[systemd-devel] Default on failure dependencies

Baudouin Feildel baudouin_systemd at feildel.fr
Tue Oct 9 07:40:25 UTC 2018


6 octobre 2018 14:22 "Lennart Poettering" <lennart at poettering.net> a écrit:

> On Sa, 15.09.18 22:32, Baudouin Feildel (baudouin_systemd at feildel.fr) wrote:
> 
> (Sorry for not responding more timely, I have been travelling and am
> still catching up with all the email)

No problem, we are all busy with tons of emails those days... Thank you
for taking time to understand the need and give a complete answer.

>> Hello there,
>> 
>> Few weeks ago I opened the following issue in systemd repository:
>> https://github.com/systemd/systemd/issues/9373. Seeing no traction from
>> existing systemd developer,
> 
> Hmm, so, I figure we should have a discussion whether this really is
> desirable first, because I am not too sure about that I must say.
> 
> So far we are very conservative when it comes to options that are
> supposed to affect all units at once, as that tends to create various
> problems that are not obvious to solve. For example, if every service
> gets this kind of dep, what about the units that these deps are
> supposed to start, do you create a cyclic dep there?
> 
> Moreover, I figure the services pulled in like this are usually going
> to be late boot processes, but this means failures during early boot
> would result in a large number of queued services that need to be
> dispatched during late boot.
> 
> Moreover what happens if a service fails multiple times during early
> boot (for example because Restart= is used)? What happens with these
> failures, are the earlier ones dropped?
> 
> Also, what happens for services that fail during shutdown, would these
> also pull in new units? But if they do, then this would result in
> cyclic operations if the service to run is a regular service,
> i.e. needs all basic system stuff up: we are shutting down, but in
> order to process evreything that happened then we need to start
> services that reverse the shut down process as they require certain
> stuff to be up...
> 
> In general, there's the "philosophical incompatibility": stuff that
> is supposed to process failures in the service dependency logic,
> should probably not be part of the service dependency logic itself.

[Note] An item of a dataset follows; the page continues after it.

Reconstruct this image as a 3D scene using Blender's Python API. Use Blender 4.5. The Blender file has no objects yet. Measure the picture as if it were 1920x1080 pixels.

I completely agree with your analysis, I was worried about consequences I
cannot imagine. Now you show a lot a potential trouble and I agree that
if we can find another solution to the easy service monitoring problem that
would be better.

> This all makes me wonder whether a different approach to all of this
> wouldn't be better: maybe we should just consider this a logging
> problem: let's make sure we log a recognizable log message (i.e. a
> structured journal message with a well-defined MESSAGE_ID=) whenever a
> service fails. With that in place it should be relatively easy to
> write a system service that can run during regular system uptime and
> can look in the journal for all failures, including getting live
> notifications when something happens. Moreover, this resolves the
> problems during early and late boot: the "cursor" logic of the journal
> allows such a service to know exactly which failures it already
> processed and which ones are still left, and it can process all
> failures that took place while it was not running.
> 
> Does that make sense?
> 
> Lennart
> 
> --
> Lennart Poettering, Red Hat

Your proposal make sense. I will try to have a proof of concept in November.
October is already full of work.

I was thinking about another solution, but I am not sure if we have the
tooling available in systemd for that. I was thinking that pid1 can fire 
some kind of event available to any service. Then one could write a service
and subscribe to this event. Upon reception of the event the service could
do whatever they want. Does systemd have such event system? Maybe this could
be possible over D-Bus, but is this something sustainable?